Input:
▬▬▬
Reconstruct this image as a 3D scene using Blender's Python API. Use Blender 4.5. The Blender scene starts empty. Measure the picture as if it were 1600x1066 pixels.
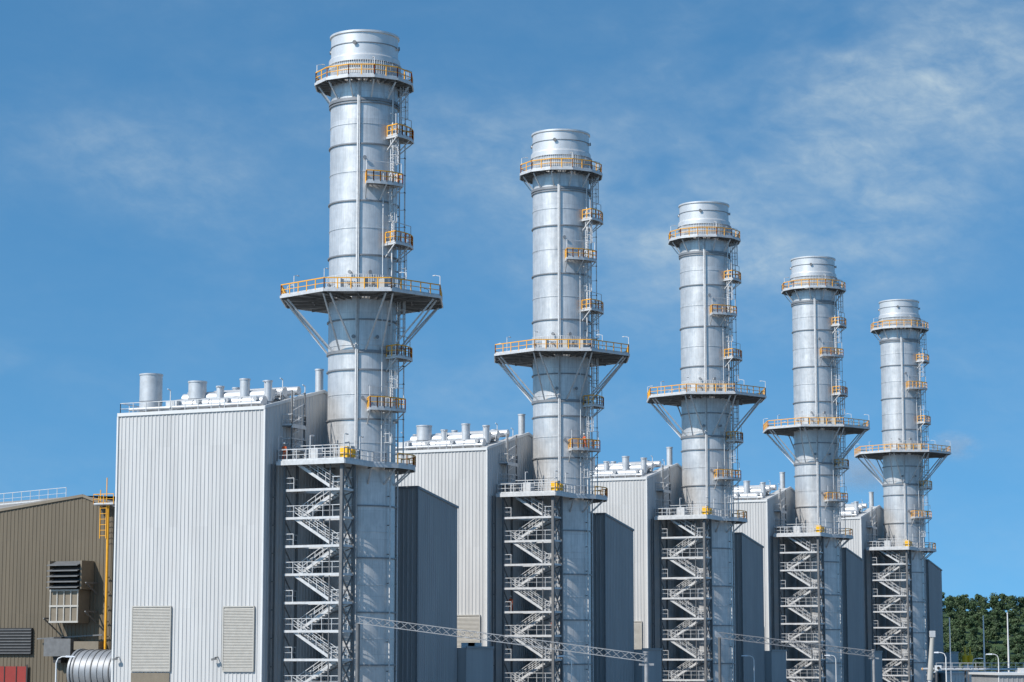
import bpy, math, random
import numpy as np
from mathutils import Vector, Matrix
random.seed(4); rng=np.random.default_rng(5)
S=bpy.context.scene
D=bpy.data
# ------------------------------------------------------------------ camera / light
HC=11.0
cam=D.cameras.new("camera"); co=D.objects.new("camera",cam); S.collection.objects.link(co)
cam.sensor_width=36; cam.lens=83.25; cam.clip_start=1; cam.clip_end=12000
co.location=(0,0,HC); co.rotation_euler=(math.radians(90+7.65),0,0)
S.camera=co
S.view_settings.view_transform='Standard'; S.view_settings.look='None'; S.view_settings.exposure=0
EL=math.radians(41); sd=Vector((-0.79,-0.61)).normalized()
sunv=Vector((sd.x*math.cos(EL),sd.y*math.cos(EL),math.sin(EL)))
sl=D.lights.new("sun","SUN"); sl.energy=5.0; sl.angle=math.radians(0.5); sl.color=(1,0.955,0.89)
so=D.objects.new("sun",sl); S.collection.objects.link(so)
so.rotation_euler=(-sunv).to_track_quat('-Z','Y').to_euler(); so.location=(-100,-60,200)

# ------------------------------------------------------------------ node helpers
class NT:
    def __init__(s,tree): s.t=tree; s.n=tree.nodes; s.l=tree.links
    def new(s,typ,**kw):
        n=s.n.new(typ)
        for k,v in kw.items(): setattr(n,k,v)
        return n
    def link(s,a,b): s.l.new(a,b)
    def set(s,sock,val):
        if isinstance(val,bpy.types.NodeSocket): s.l.new(val,sock)
        elif isinstance(sock.default_value,(int,float)): sock.default_value=val
        else:
            if len(sock.default_value)==4 and len(val)==3: val=(*val,1)
            sock.default_value=val
    def math(s,op,a,b=0.0,c=None,clamp=False):
        n=s.new("ShaderNodeMath",operation=op); n.use_clamp=clamp
        s.set(n.inputs[0],a); s.set(n.inputs[1],b)
        if c is not None: s.set(n.inputs[2],c)
        return n.outputs[0]
    def noise(s,vec,scale,detail=4,rough=.55,dist=0.0):
        n=s.new("ShaderNodeTexNoise"); s.set(n.inputs['Vector'],vec)
        n.inputs['Scale'].default_value=scale; n.inputs['Detail'].default_value=detail
        n.inputs['Roughness'].default_value=rough; n.inputs['Distortion'].default_value=dist
        return n.outputs['Fac']
    def ramp(s,fac,stops,interp='LINEAR'):
        n=s.new("ShaderNodeValToRGB"); s.set(n.inputs[0],fac); cr=n.color_ramp; cr.interpolation=interp
        while len(cr.elements)<len(stops): cr.elements.new(.5)
        for e,(p,c) in zip(cr.elements,stops):
            e.position=p; e.color=(*c,1) if not isinstance(c,(int,float)) else (c,c,c,1)
        return n.outputs[0]
    def mix(s,fac,a,b,blend='MIX'):
        n=s.new("ShaderNodeMix",data_type='RGBA',blend_type=blend)
        s.set(n.inputs[0],fac); s.set(n.inputs[6],a); s.set(n.inputs[7],b)
        return n.outputs[2]
    def vmath(s,op,a,b=(0,0,0)):
        n=s.new("ShaderNodeVectorMath",operation=op); s.set(n.inputs[0],a); s.set(n.inputs[1],b)
        return n.outputs[0]
    def sep(s,v):
        n=s.new("ShaderNodeSeparateXYZ"); s.link(v,n.inputs[0]); return n.outputs
    def comb(s,x,y,z):
        n=s.new("ShaderNodeCombineXYZ"); s.set(n.inputs[0],x); s.set(n.inputs[1],y); s.set(n.inputs[2],z); return n.outputs[0]

# ------------------------------------------------------------------ world
w=D.worlds.new("World"); S.world=w; w.use_nodes=True
T=NT(w.node_tree)
for n in list(T.n): T.n.remove(n)
tc=T.new("ShaderNodeTexCoord").outputs['Generated']
dx,dy,dz=T.sep(T.vmath('NORMALIZE',tc))
zc=T.math('MAXIMUM',dz,0.0)
zz=T.math('MULTIPLY_ADD',zc,1.3,0.24)
sky=T.new("ShaderNodeTexSky",sky_type='NISHITA'); sky.sun_disc=False
sky.sun_elevation=EL; sky.sun_rotation=math.atan2(sd.x,sd.y)%(2*math.pi)
sky.altitude=0; sky.air_density=1.0; sky.dust_density=0.3; sky.ozone_density=2.0
T.link(T.vmath('NORMALIZE',T.comb(dx,dy,zz)),sky.inputs['Vector'])
tint=T.mix(1.0,sky.outputs[0],(0.80,1.36,1.50),'MULTIPLY')
hs=T.new("ShaderNodeHueSaturation"); hs.inputs['Saturation'].default_value=1.03; hs.inputs['Value'].default_value=1.0
T.link(tint,hs.inputs['Color'])
# thin mottled cloud veils, placed by sky direction
def gauss(cx,cz,sx,sz,amp,sh=0.0):
    u=T.math('DIVIDE',T.math('SUBTRACT',dx,cx),sx)
    v=T.math('DIVIDE',T.math('SUBTRACT',T.math('MULTIPLY_ADD',T.math('SUBTRACT',dx,cx),-sh,dz),cz),sz)
    e=T.math('ADD',T.math('MULTIPLY',u,u),T.math('MULTIPLY',v,v))
    return T.math('MULTIPLY',T.math('EXPONENT',T.math('MULTIPLY',e,-1.0)),amp)
gs=[gauss(.02,.205,.075,.022,.85,-.22),gauss(.15,.225,.10,.045,1.15,.25),gauss(-.155,.20,.075,.022,.42,-.25),gauss(-.22,.125,.03,.008,.5,-.1),gauss(.09,.17,.07,.03,.65,-.1),gauss(.2,.10,.08,.05,.15),gauss(0.0,.115,.05,.02,.28)]
fld=gs[0]
for q in gs[1:]: fld=T.math('ADD',fld,q)
fld=T.math('ADD',fld,0.10)
cv=T.comb(T.math('MULTIPLY_ADD',dz,.9,dx),dy,T.math('MULTIPLY',T.math('MULTIPLY_ADD',dx,-0.22,dz),1.9))
n1=T.noise(cv,9,4,.55,.5)
n2=T.noise(cv,34,7,.62,.35)
n3=T.noise(T.comb(T.math('MULTIPLY_ADD',dz,.5,dx),dy,T.math('MULTIPLY',dz,1.5)),110,5,.6,.5)
cf=T.math('MULTIPLY',T.math('MULTIPLY',T.ramp(n1,[(0.32,0.05),(0.68,1.0)]),T.ramp(n2,[(0.25,0.20),(0.75,1.0)])),T.ramp(n3,[(0.25,0.55),(0.75,1.0)]))
cf=T.math('MULTIPLY',T.math('MULTIPLY',cf,fld),1.15,clamp=True)
col=T.mix(cf,hs.outputs[0],(4.7,5.8,6.5))
bg=T.new("ShaderNodeBackground"); bg.inputs['Strength'].default_value=0.112
T.link(col,bg.inputs['Color']); wo=T.new("ShaderNodeOutputWorld"); T.link(bg.outputs[0],wo.inputs[0])

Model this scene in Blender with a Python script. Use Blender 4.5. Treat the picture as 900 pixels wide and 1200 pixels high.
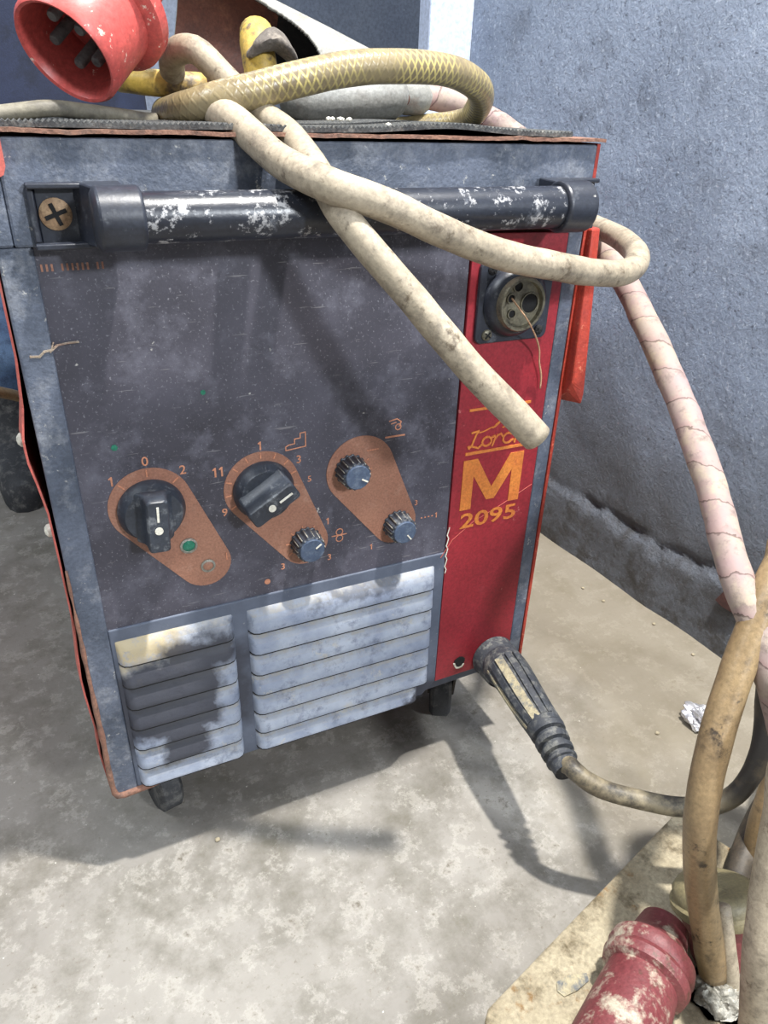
import bpy, bmesh, math, random
from mathutils import Vector, Matrix, noise
random.seed(7)
for o in list(bpy.data.objects): bpy.data.objects.remove(o)
scn = bpy.context.scene
col = scn.collection
V = Vector

# ------------------------------------------------------------------ camera
F = 853.8
R = ((0.90470616, -0.42496268, 0.03022395),      # camera x (right)
     (-0.18277960, -0.45124410, -0.87348176),    # camera y (down)
     (0.38483553, 0.78472001, -0.48591782))      # camera z (forward)
CAM = V((0.0158, -0.5820, 0.7541))
cd = bpy.data.cameras.new('camera'); cam = bpy.data.objects.new('camera', cd); col.objects.link(cam)
cd.sensor_fit = 'VERTICAL'; cd.sensor_height = 36; cd.lens = F * 36 / 1200; cd.clip_start = .01
cam.matrix_world = Matrix(((R[0][0], -R[1][0], -R[2][0], CAM.x), (R[0][1], -R[1][1], -R[2][1], CAM.y),
                           (R[0][2], -R[1][2], -R[2][2], CAM.z), (0, 0, 0, 1)))
scn.camera = cam

def ray(px, py):
    a, b = (px - 450) / F, (py - 600) / F
    return V([R[0][i] * a + R[1][i] * b + R[2][i] for i in range(3)])
def D(px, py, d): return CAM + ray(px, py) * d               # point at a distance in front of the lens
def Y(px, py, y): r = ray(px, py); return CAM + r * ((y - CAM.y) / r.y)
def Z(px, py, z): r = ray(px, py); return CAM + r * ((z - CAM.z) / r.z)

# ------------------------------------------------------------------ world, lamps, exposure
w = bpy.data.worlds.new('world'); scn.world = w; w.use_nodes = True
w.node_tree.nodes['Background'].inputs[0].default_value = (.90, .95, 1.0, 1)
w.node_tree.nodes['Background'].inputs[1].default_value = .30
def area(name, loc, target, sx, sy, power, color):
    l = bpy.data.lights.new(name, 'AREA'); l.shape = 'RECTANGLE'; l.size = sx; l.size_y = sy
    l.energy = power; l.color = color
    o = bpy.data.objects.new(name, l); col.objects.link(o); o.location = loc
    o.rotation_euler = (V(target) - V(loc)).to_track_quat('-Z', 'Y').to_euler()
    return o
area('key_light', (.62, -.42, 2.5), (.40, -.1, 0), .06, .09, 78, (1, .965, .91))
area('ceiling_light', (.15, -.75, 2.6), (.3, -.05, 0), .9, .12, 7, (.95, .97, 1))
area('front_light', (.85, -2.1, 1.5), (.25, 0, .45), .18, .18, 31, (.90, .95, 1))
area('back_wall_fill', (.1, 1.55, 2.5), (.2, 2.0, .8), 1.0, .3, 16, (.92, .96, 1))  # added lamp with no known source, brightens the back wall
area('wall_fill', (-1.2, -.2, 2.3), (.85, .1, .6), .5, .5, 22, (.88, .94, 1))  # added fill lamp from the left, aimed at the right wall
scn.view_settings.view_transform = 'Standard'; scn.view_settings.look = 'None'
scn.view_settings.gamma = 1; scn.view_settings.use_curve_mapping = False
scn.view_settings.exposure = 0.36

# ------------------------------------------------------------------ materials
def newmat(name):
    m = bpy.data.materials.new(name); m.use_nodes = True
    nt = m.node_tree; b = nt.nodes['Principled BSDF']
    return m, nt, b
def N(nt, t, **kw):
    n = nt.nodes.new(t)
    for k, v in kw.items():
        if k in n.inputs: n.inputs[k].default_value = v
        else: setattr(n, k, v)
    return n
def rgb(c): return (c[0], c[1], c[2], 1)
def srgb(*c):
    f = lambda x: x / 12.92 if x <= .04045 else ((x + .055) / 1.055) ** 2.4
    return tuple(f(x / 255) for x in c)
def coords(nt, world=False):
    if world: return N(nt, 'ShaderNodeNewGeometry').outputs['Position']
    return N(nt, 'ShaderNodeTexCoord').outputs['Object']
def noi(nt, co, scale, detail=6, rough=.6, sx=None):
    if sx:
        mp = N(nt, 'ShaderNodeMapping'); mp.inputs['Scale'].default_value = sx
        nt.links.new(co, mp.inputs['Vector']); co = mp.outputs[0]
    n = N(nt, 'ShaderNodeTexNoise', Scale=scale, Detail=detail, Roughness=rough)
    nt.links.new(co, n.inputs['Vector']); return n.outputs['Fac']
def ramp(nt, fac, a, b):
    r = N(nt, 'ShaderNodeMapRange'); r.inputs['From Min'].default_value = a; r.inputs['From Max'].default_value = b
    nt.links.new(fac, r.inputs['Value']); return r.outputs[0]
def mix(nt, fac, a, b):
    m = N(nt, 'ShaderNodeMix', data_type='RGBA')
    if isinstance(fac, (int, float)): m.inputs['Factor'].default_value = fac
    else: nt.links.new(fac, m.inputs['Factor'])
    for s, v in (('A', a), ('B', b)):
        i = [q for q in m.inputs if q.name == s and q.type == 'RGBA'][0]
        if isinstance(v, tuple): i.default_value = rgb(v)
        else: nt.links.new(v, i)
    return [q for q in m.outputs if q.type == 'RGBA'][0]
def math_(nt, op, a, b=0.):
    m = N(nt, 'ShaderNodeMath', operation=op)
    for i, v in enumerate((a, b)):
        if isinstance(v, (int, float)): m.inputs[i].default_value = v
        else: nt.links.new(v, m.inputs[i])
    return m.outputs[0]
def bump(nt, b, h, strength, dist):
    n = N(nt, 'ShaderNodeBump', Strength=strength, Distance=dist)
    nt.links.new(h, n.inputs['Height']); nt.links.new(n.outputs[0], b.inputs['Normal'])
def dirty(name, base, second, dirt, scale=12, fine=120, rough=.6, metal=0., amount=(.5, .7), specks=None, speck_at=(.68, .72),
          bumps=(.3, .002), world=False, spec=.5, speck_scale=60):
    """base/second blended by a broad noise, dirt by a finer one, optional small specks"""
    m, nt, b = newmat(name); co = coords(nt, world)
    c = mix(nt, ramp(nt, noi(nt, co, scale), .35, .65), base, second)
    c = mix(nt, ramp(nt, noi(nt, co, scale * 2.7, 8, .7), *amount), c, dirt)
    fn = noi(nt, co, fine, 4)
    if specks:
        k = math_(nt, 'ADD', math_(nt, 'MULTIPLY', noi(nt, co, speck_scale, 8, .75), .8), math_(nt, 'MULTIPLY', noi(nt, co, speck_scale * 4, 4, .6), .2))
        c = mix(nt, ramp(nt, k, speck_at[0] - .05, speck_at[1] - .045), c, specks)
    g = N(nt, 'ShaderNodeHueSaturation'); nt.links.new(c, g.inputs['Color'])
    gm = N(nt, 'ShaderNodeMapRange'); gm.inputs['To Min'].default_value = .72; gm.inputs['To Max'].default_value = 1.22
    gm.inputs['From Min'].default_value = .3; gm.inputs['From Max'].default_value = .7
    nt.links.new(noi(nt, co, fine * 1.6, 5, .7), gm.inputs['Value']); nt.links.new(gm.outputs[0], g.inputs['Value']); c = g.outputs[0]
    nt.links.new(c, b.inputs['Base Color'])
    b.inputs['Roughness'].default_value = rough; b.inputs['Metallic'].default_value = metal
    b.inputs['Specular IOR Level'].default_value = spec
    bump(nt, b, fn, *bumps)
    return m

def box_mask(nt, pos, x0, x1, z0, z1, soft, wob=.012, nscale=45):
    """soft-edged ragged patch in the plane of the panel (a dirt shape)"""
    s = N(nt, 'ShaderNodeSeparateXYZ'); nt.links.new(pos, s.inputs[0])
    n = noi(nt, pos, nscale, 5); wv = math_(nt, 'MULTIPLY', math_(nt, 'SUBTRACT', n, .5), wob * 4)
    x = math_(nt, 'ADD', s.outputs[0], wv); z = math_(nt, 'ADD', s.outputs[2], wv)
    f = ramp(nt, x, x0 - soft, x0 + soft)
    for v, a, bb in ((x, x1 + soft, x1 - soft), (z, z0 - soft, z0 + soft), (z, z1 + soft, z1 - soft)):
        f = math_(nt, 'MULTIPLY', f, ramp(nt, v, a, bb))
    return f

M = {}
# painted front frame: blue grey with dust
M['frame'] = dirty('blue_grey_paint', srgb(66, 74, 88), srgb(96, 104, 120), srgb(136, 140, 148), 16, 260, .5, amount=(.50, .74),
                   specks=srgb(192, 190, 182), speck_at=(.66, .72), speck_scale=60)
# control foil
m, nt, b = newmat('black_control_foil'); co = coords(nt)
c = mix(nt, ramp(nt, noi(nt, co, 9, 5), .35, .7), srgb(50, 49, 58), srgb(80, 79, 91))
c = mix(nt, ramp(nt, noi(nt, co, 22, 8, .75), .5, .72), c, srgb(100, 100, 112))
c = mix(nt, ramp(nt, noi(nt, co, 420, 2), .6, .75), c, srgb(122, 122, 130))
c = mix(nt, ramp(nt, noi(nt, co, 55, 3), .73, .76), c, srgb(190, 188, 182))
scr = noi(nt, co, 30, 2, .5, (1, 1, 14)); 
c = mix(nt, math_(nt, 'MULTIPLY', ramp(nt, scr, .70, .74), .5), c, srgb(140, 138, 140))
nt.links.new(c, b.inputs['Base Color']); b.inputs['Roughness'].default_value = .5
bump(nt, b, noi(nt, co, 500, 3), .15, .001); M['foil'] = m
# louvres: pale dusty with black soot
m, nt, b = newmat('dusty_louvre_paint'); pos = coords(nt, True)
c = mix(nt, ramp(nt, noi(nt, pos, 22, 6), .35, .65), srgb(126, 136, 156), srgb(164, 172, 186))
c = mix(nt, ramp(nt, noi(nt, pos, 60, 8, .75), .52, .72), c, srgb(92, 100, 118))
c = mix(nt, ramp(nt, noi(nt, pos, 38, 6, .8), .60, .70), c, srgb(176, 172, 162))
nrm = N(nt, 'ShaderNodeNewGeometry'); s = N(nt, 'ShaderNodeSeparateXYZ'); nt.links.new(nrm.outputs['True Normal'], s.inputs[0])
ledge = ramp(nt, s.outputs[2], .2, .6)
c = mix(nt, math_(nt, 'MULTIPLY', math_(nt, 'MULTIPLY', ledge, .7), ramp(nt, noi(nt, pos, 90, 6, .8), .35, .6)), c, srgb(158, 152, 138))
beige = box_mask(nt, pos, .0, .088, .284, .33, .012)
c = mix(nt, math_(nt, 'MULTIPLY', beige, ramp(nt, noi(nt, pos, 70, 8, .75), .36, .52)), c, srgb(176, 162, 132))
soot = box_mask(nt, pos, -.02, .118, .186, .281, .006, .010)
soot2 = box_mask(nt, pos, .065, .14, .262, .305, .008, .010)
soot3 = box_mask(nt, pos, .055, .10, .148, .20, .006, .010)
soot4 = box_mask(nt, pos, .225, .32, .300, .318, .006, .02)
soot5 = box_mask(nt, pos, .335, .40, .10, .14, .006, .02)
sm = soot
for q in (soot2, soot3, math_(nt, 'MULTIPLY', soot4, .6), soot5): sm = math_(nt, 'MAXIMUM', sm, q)
c = mix(nt, math_(nt, 'MULTIPLY', sm, .93), c, srgb(46, 47, 56))
nt.links.new(c, b.inputs['Base Color']); b.inputs['Roughness'].default_value = .6
bump(nt, b, noi(nt, pos, 300, 4), .3, .001); M['louvre'] = m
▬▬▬
Except for the pictures, write out exactly the lines from the line that contains "Model this scene" through the line that contains "scn.camera = cam", including both.

Answer in full:
Model this scene in Blender with a Python script. Use Blender 4.5. Treat the picture as 900 pixels wide and 1200 pixels high.
import bpy, bmesh, math, random
from mathutils import Vector, Matrix, noise
random.seed(7)
for o in list(bpy.data.objects): bpy.data.objects.remove(o)
scn = bpy.context.scene
col = scn.collection
V = Vector

# ------------------------------------------------------------------ camera
F = 853.8
R = ((0.90470616, -0.42496268, 0.03022395),      # camera x (right)
     (-0.18277960, -0.45124410, -0.87348176),    # camera y (down)
     (0.38483553, 0.78472001, -0.48591782))      # camera z (forward)
CAM = V((0.0158, -0.5820, 0.7541))
cd = bpy.data.cameras.new('camera'); cam = bpy.data.objects.new('camera', cd); col.objects.link(cam)
cd.sensor_fit = 'VERTICAL'; cd.sensor_height = 36; cd.lens = F * 36 / 1200; cd.clip_start = .01
cam.matrix_world = Matrix(((R[0][0], -R[1][0], -R[2][0], CAM.x), (R[0][1], -R[1][1], -R[2][1], CAM.y),
                           (R[0][2], -R[1][2], -R[2][2], CAM.z), (0, 0, 0, 1)))
scn.camera = cam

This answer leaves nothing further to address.